→ Stated goal
Return exactly the listing's lines, from its first line to the line holding "SC = bpy.context.scene; COL = SC.collection", ends included.
━━━ Stored data
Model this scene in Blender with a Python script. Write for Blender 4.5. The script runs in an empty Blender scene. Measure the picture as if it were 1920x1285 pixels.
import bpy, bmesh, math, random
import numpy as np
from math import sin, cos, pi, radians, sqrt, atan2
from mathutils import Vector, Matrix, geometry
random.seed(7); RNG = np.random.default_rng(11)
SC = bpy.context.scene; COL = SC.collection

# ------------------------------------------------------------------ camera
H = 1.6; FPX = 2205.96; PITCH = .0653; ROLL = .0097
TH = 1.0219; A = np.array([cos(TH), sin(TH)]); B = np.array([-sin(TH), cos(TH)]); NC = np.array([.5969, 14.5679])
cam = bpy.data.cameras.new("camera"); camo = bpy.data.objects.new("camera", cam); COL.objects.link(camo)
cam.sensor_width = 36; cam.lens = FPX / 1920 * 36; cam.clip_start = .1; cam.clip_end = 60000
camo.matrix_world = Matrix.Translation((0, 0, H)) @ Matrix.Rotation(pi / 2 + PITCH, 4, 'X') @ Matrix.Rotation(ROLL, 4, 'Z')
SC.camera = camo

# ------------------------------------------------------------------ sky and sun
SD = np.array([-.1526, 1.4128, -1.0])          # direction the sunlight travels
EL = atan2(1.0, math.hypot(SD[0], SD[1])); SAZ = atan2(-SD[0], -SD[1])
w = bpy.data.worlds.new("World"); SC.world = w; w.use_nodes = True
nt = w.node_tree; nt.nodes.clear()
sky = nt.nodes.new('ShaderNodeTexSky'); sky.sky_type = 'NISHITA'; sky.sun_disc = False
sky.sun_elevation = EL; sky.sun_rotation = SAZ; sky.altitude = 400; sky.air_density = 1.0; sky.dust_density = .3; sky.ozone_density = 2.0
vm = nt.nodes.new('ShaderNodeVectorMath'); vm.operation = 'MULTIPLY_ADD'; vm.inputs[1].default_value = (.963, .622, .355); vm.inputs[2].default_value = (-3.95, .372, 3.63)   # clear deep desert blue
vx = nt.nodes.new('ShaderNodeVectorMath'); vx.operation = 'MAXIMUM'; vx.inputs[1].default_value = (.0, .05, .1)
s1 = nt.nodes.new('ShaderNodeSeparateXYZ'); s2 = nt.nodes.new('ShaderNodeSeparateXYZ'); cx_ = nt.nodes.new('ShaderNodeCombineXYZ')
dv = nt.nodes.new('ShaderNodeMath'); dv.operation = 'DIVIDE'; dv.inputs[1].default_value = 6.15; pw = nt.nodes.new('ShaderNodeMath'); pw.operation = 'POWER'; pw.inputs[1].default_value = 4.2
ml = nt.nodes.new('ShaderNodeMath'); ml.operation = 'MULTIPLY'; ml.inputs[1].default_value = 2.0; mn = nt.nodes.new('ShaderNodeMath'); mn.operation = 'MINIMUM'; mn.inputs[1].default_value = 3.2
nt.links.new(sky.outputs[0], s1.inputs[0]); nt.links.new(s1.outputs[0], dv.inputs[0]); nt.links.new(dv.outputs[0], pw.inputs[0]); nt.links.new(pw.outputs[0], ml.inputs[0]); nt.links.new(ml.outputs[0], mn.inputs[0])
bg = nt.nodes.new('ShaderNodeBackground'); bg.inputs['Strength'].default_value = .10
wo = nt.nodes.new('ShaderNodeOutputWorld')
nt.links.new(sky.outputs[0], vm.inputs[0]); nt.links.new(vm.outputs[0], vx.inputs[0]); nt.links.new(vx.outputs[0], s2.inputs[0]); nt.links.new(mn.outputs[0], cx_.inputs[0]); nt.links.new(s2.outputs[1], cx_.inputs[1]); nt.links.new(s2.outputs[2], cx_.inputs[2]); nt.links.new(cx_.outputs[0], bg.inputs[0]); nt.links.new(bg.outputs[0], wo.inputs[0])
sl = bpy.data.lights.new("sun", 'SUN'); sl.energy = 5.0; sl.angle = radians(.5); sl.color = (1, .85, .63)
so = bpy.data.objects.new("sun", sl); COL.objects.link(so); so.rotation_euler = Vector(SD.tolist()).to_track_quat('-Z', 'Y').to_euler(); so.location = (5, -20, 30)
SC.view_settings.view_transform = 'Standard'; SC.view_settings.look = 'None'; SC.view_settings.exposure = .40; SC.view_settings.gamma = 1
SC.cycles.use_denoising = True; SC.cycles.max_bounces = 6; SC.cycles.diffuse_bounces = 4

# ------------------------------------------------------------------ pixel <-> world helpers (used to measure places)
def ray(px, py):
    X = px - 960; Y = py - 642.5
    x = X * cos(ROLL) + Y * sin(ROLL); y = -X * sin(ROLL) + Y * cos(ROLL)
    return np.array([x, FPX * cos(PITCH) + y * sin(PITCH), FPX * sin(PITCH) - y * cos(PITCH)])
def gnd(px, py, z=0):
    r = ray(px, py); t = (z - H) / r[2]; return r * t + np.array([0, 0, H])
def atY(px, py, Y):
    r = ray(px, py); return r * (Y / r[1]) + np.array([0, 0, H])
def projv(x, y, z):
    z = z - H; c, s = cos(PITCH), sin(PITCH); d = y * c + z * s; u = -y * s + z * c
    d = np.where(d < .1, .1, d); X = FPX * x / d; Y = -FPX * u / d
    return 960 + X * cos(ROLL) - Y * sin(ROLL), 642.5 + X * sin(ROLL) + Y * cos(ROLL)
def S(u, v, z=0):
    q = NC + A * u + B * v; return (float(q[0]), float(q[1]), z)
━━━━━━
→ Task answer
Model this scene in Blender with a Python script. Write for Blender 4.5. The script runs in an empty Blender scene. Measure the picture as if it were 1920x1285 pixels.
import bpy, bmesh, math, random
import numpy as np
from math import sin, cos, pi, radians, sqrt, atan2
from mathutils import Vector, Matrix, geometry
random.seed(7); RNG = np.random.default_rng(11)
SC = bpy.context.scene; COL = SC.collection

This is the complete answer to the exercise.